Yes I know using shell scripts and the command line this could be done more easily, but for several reasons aside from this, shell scripts are not a good solution for me.
Ok, a different solution, since it appears Bill is right (read the comments on my other answer).
In the Params tab in the bottom right, you can right click the "Local Params" folder and add a new parameter. Give it a name, eg: "myTest". Initially it is given a value of NULL. Double click on NULL and type in a new value.
Now you can access it in your query like this:
SELECT email FROM users WHERE login = :myTest;
To make this persist between sessions (opening and closing the query browser), just make it a global parameter instead of a local parameter. This works even if you restart the MySQL server.
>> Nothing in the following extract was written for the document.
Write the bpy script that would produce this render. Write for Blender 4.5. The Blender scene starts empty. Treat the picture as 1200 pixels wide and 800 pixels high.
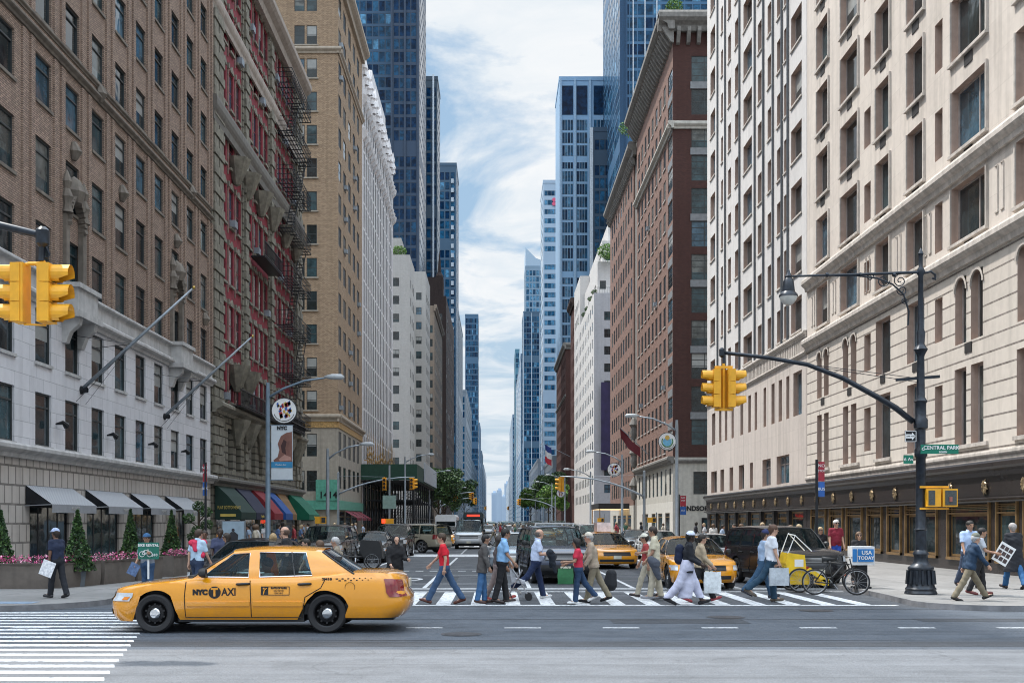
import bpy, bmesh, math, random
import numpy as np
from mathutils import Vector, Matrix
random.seed(7)
R = math.radians
C = bpy.context.scene.collection
F, VX, HY, HC = 1320.0, 582.0, 611.0, 1.92        # focal length, vanishing point (reference pixels), camera height
def at(px, py, Y): return Vector(((px-VX)*Y/F, Y, HC+(HY-py)*Y/F))
def gnd(px, py):
    Y = HC*F/(py-HY); return Vector(((px-VX)*Y/F, Y, 0))

# ---------------------------------------------------------------- materials
def nt(name):
    m = bpy.data.materials.new(name); m.use_nodes = True
    n = m.node_tree; n.nodes.clear()
    o = n.nodes.new('ShaderNodeOutputMaterial'); b = n.nodes.new('ShaderNodeBsdfPrincipled')
    n.links.new(b.outputs[0], o.inputs[0]); return m, n, b
def N(n, t, **k):
    x = n.nodes.new(t)
    for a, v in k.items(): setattr(x, a, v)
    return x
def c4(c): return (c[0], c[1], c[2], 1)
def mixc(n, fac, a, b, mode='MIX'):
    x = N(n, 'ShaderNodeMix', data_type='RGBA', blend_type=mode)
    for i, v in ((0, fac), (6, a), (7, b)):
        if hasattr(v, 'is_linked'): n.links.new(v, x.inputs[i])
        elif i == 0: x.inputs[0].default_value = v
        else: x.inputs[i].default_value = c4(v)
    return x.outputs[2]
def ramp(n, src, p0, p1, a=0.0, b=1.0):
    x = N(n, 'ShaderNodeMapRange'); x.inputs[1].default_value = p0; x.inputs[2].default_value = p1
    x.inputs[3].default_value = a; x.inputs[4].default_value = b
    n.links.new(src, x.inputs[0]); return x.outputs[0]
def noise(n, co, scale, detail=4, rough=.55):
    x = N(n, 'ShaderNodeTexNoise'); x.inputs['Scale'].default_value = scale
    x.inputs['Detail'].default_value = detail; x.inputs['Roughness'].default_value = rough
    n.links.new(co, x.inputs['Vector']); return x.outputs['Fac']
def mapping(n, co, scale):
    x = N(n, 'ShaderNodeMapping'); x.inputs['Scale'].default_value = scale
    n.links.new(co, x.inputs['Vector']); return x.outputs[0]
_mc = {}
def pm(name, col, rough=.6, metal=0, var=.18, scale=3.0, bump=0.0, bscale=60, streak=0, spec=.5, coat=0, emit=None):
    if name in _mc: return _mc[name]
    m, n, b = nt(name); co = N(n, 'ShaderNodeTexCoord').outputs['Object']
    f = noise(n, co, scale, 5)
    f = ramp(n, f, .3, .7)
    d = tuple(c*(1-var) for c in col); l = tuple(min(1, c*(1+var)) for c in col)
    c = mixc(n, f, d, l)
    if streak:
        g = noise(n, mapping(n, co, (2.2, 2.2, .12)), 1.5, 5)
        c = mixc(n, ramp(n, g, .42, .72, 0, streak), c, tuple(x*.45 for x in col))
    n.links.new(c, b.inputs['Base Color'])
    b.inputs['Roughness'].default_value = rough; b.inputs['Metallic'].default_value = metal
    b.inputs['Specular IOR Level'].default_value = spec; b.inputs['Coat Weight'].default_value = coat
    b.inputs['Coat Roughness'].default_value = .04
    if emit:
        b.inputs['Emission Color'].default_value = c4(emit[0]); b.inputs['Emission Strength'].default_value = emit[1]
    if bump:
        h = noise(n, co, bscale, 3); bu = N(n, 'ShaderNodeBump'); bu.inputs['Strength'].default_value = bump
        bu.inputs['Distance'].default_value = .02
        n.links.new(h, bu.inputs['Height']); n.links.new(bu.outputs[0], b.inputs['Normal'])
    _mc[name] = m; return m
def wallco(n):
    tc = N(n, 'ShaderNodeTexCoord'); ge = N(n, 'ShaderNodeNewGeometry')
    s = N(n, 'ShaderNodeSeparateXYZ'); n.links.new(ge.outputs['Position'], s.inputs[0])
    q = N(n, 'ShaderNodeSeparateXYZ'); n.links.new(ge.outputs['True Normal'], q.inputs[0])
    def ma(op, a, b=None):
        x = N(n, 'ShaderNodeMath', operation=op); n.links.new(a, x.inputs[0])
        if b is not None: n.links.new(b, x.inputs[1])
        return x.outputs[0]
    u = ma('ADD', ma('MULTIPLY', s.outputs[0], ma('ABSOLUTE', q.outputs[1])), ma('MULTIPLY', s.outputs[1], ma('ABSOLUTE', q.outputs[0])))
    c = N(n, 'ShaderNodeCombineXYZ'); n.links.new(u, c.inputs[0]); n.links.new(s.outputs[2], c.inputs[1])
    return c.outputs[0], ge.outputs['Position']
def brickmat(name, c1, c2, mortar, bw=.24, bh=.08, mort=.012, rough=.85, bump=.4, big=.25, streak=.35, sq=.5):
    m, n, b = nt(name); co, pos = wallco(n)
    t = N(n, 'ShaderNodeTexBrick'); n.links.new(co, t.inputs['Vector'])
    t.inputs['Color1'].default_value = c4(c1); t.inputs['Color2'].default_value = c4(c2); t.inputs['Mortar'].default_value = c4(mortar)
    t.inputs['Scale'].default_value = 1; t.inputs['Brick Width'].default_value = bw; t.inputs['Row Height'].default_value = bh
    t.inputs['Mortar Size'].default_value = mort; t.offset = sq; t.inputs['Mortar Smooth'].default_value = .1
    g = noise(n, pos, .35, 6, .6)
    c = mixc(n, ramp(n, g, .35, .68, 0, big), t.outputs['Color'], tuple(x*.55 for x in c1))
    g3 = noise(n, pos, 3.5, 4, .6)
    c = mixc(n, ramp(n, g3, .35, .7, 0, .25), c, tuple(min(1, x*1.35) for x in c2))
    g2 = noise(n, mapping(n, pos, (1.6, 1.6, .08)), 1.3, 5, .6)
    c = mixc(n, ramp(n, g2, .48, .75, 0, streak), c, tuple(x*.35 for x in c1))
    n.links.new(c, b.inputs['Base Color']); b.inputs['Roughness'].default_value = rough
    b.inputs['Specular IOR Level'].default_value = .25
    bu = N(n, 'ShaderNodeBump'); bu.inputs['Strength'].default_value = bump; bu.inputs['Distance'].default_value = .02; bu.invert = True
    n.links.new(t.outputs['Fac'], bu.inputs['Height']); n.links.new(bu.outputs[0], b.inputs['Normal'])
    _mc[name] = m; return m
def glassmat(name, col, rough=.06, metal=.0, spec=.8, var=.5, sc=.6):
    m, n, b = nt(name); ge = N(n, 'ShaderNodeNewGeometry')
    f = noise(n, ge.outputs['Position'], sc, 4, .7)
    c = mixc(n, ramp(n, f, .4, .62), tuple(x*(1-var) for x in col), tuple(min(1, x*(1+var)) for x in col))
    n.links.new(c, b.inputs['Base Color']); b.inputs['Roughness'].default_value = rough
    b.inputs['Metallic'].default_value = metal; b.inputs['Specular IOR Level'].default_value = spec
    h = noise(n, ge.outputs['Position'], .9, 2); bu = N(n, 'ShaderNodeBump'); bu.inputs['Strength'].default_value = .12
    bu.inputs['Distance'].default_value = .08; n.links.new(h, bu.inputs['Height']); n.links.new(bu.outputs[0], b.inputs['Normal'])
    _mc[name] = m; return m
def clearglass(name, tint, op=.35, rough=.02):
    m = bpy.data.materials.new(name); m.use_nodes = True; n = m.node_tree; n.nodes.clear()
    o = N(n, 'ShaderNodeOutputMaterial'); t = N(n, 'ShaderNodeBsdfTransparent'); t.inputs[0].default_value = c4(tint)
    g = N(n, 'ShaderNodeBsdfPrincipled'); g.inputs['Base Color'].default_value = (.01, .02, .025, 1); g.inputs['Roughness'].default_value = rough
    g.inputs['Specular IOR Level'].default_value = .9
    fr = N(n, 'ShaderNodeFresnel'); fr.inputs[0].default_value = 1.6
    f = ramp(n, fr.outputs[0], 0, .6, op, 1)
    mx = N(n, 'ShaderNodeMixShader'); n.links.new(f, mx.inputs[0]); n.links.new(t.outputs[0], mx.inputs[1]); n.links.new(g.outputs[0], mx.inputs[2])
    n.links.new(mx.outputs[0], o.inputs[0]); return m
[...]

I'm not sure if there's a way to get the GUI tools to prompt you for a value, but you can certainly use variables in MySQL.
SET #myVar='john_smith14';
SELECT email FROM users WHERE login = #myVar;
That might even suit you better, since you don't have to keep typing in the variable value each time..?
Using prepared statements might be useful for you in this case.
PREPARE query1 FROM select email from users where login = ?
then execute it with your variable:
SET #a = 'john';
EXECUTE query1 USING #a;
This statement will be there during your whole session, and dropped when you disconnect.
This might seem like much overhead, but is useful when using the same query over and over again, with slightly different values.